China is stepping up enforcement of its import controls on semiconductors, including Nvidia’s (NASDAQ:NVDA) AI chips, with customs officers conducting stringent checks at all major ports, three people with knowledge of the matter told the Financial Times.
The inspections initially aimed to ensure that local companies don’t order Nvidia’s (NASDAQ:NVDA) chips tailored for the Chinese market – H20 and RTX Pro 6000D. China’s internet regulator last month directed local firms to stop buying these chips and cancel existing orders.
But customs inspections were recently extended to all advanced semiconductor products, a source told FT, to better target smuggling of high-end U.S. chips.
Some customs officials are looking into whether companies made false declarations about advanced semiconductor imports in the past. At least $1B worth of Nvidia’s (NASDAQ:NVDA) top AI chips were smuggled and sold in China in the three months from May, FT reported in July.
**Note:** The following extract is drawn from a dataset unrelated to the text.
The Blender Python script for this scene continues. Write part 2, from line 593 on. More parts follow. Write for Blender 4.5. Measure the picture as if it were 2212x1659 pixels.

The more stringent checks signal Beijing’s resolve to ensure Chinese companies end their dependence on American technology. Senior officials also believe local chips have reached performance standards that compare with Nvidia’s (NVDA) China-specific chips.
Nvidia’s (NVDA) H20 chip sales totaled $4.6B in Q1, but recorded no shipments in Q2 and did not include H20 sales in its Q3 outlook. “If geopolitical issues reside, we should ship $2B-$5B in H20 revenue in Q3,” CFO Colette Kress said in a recent earnings call.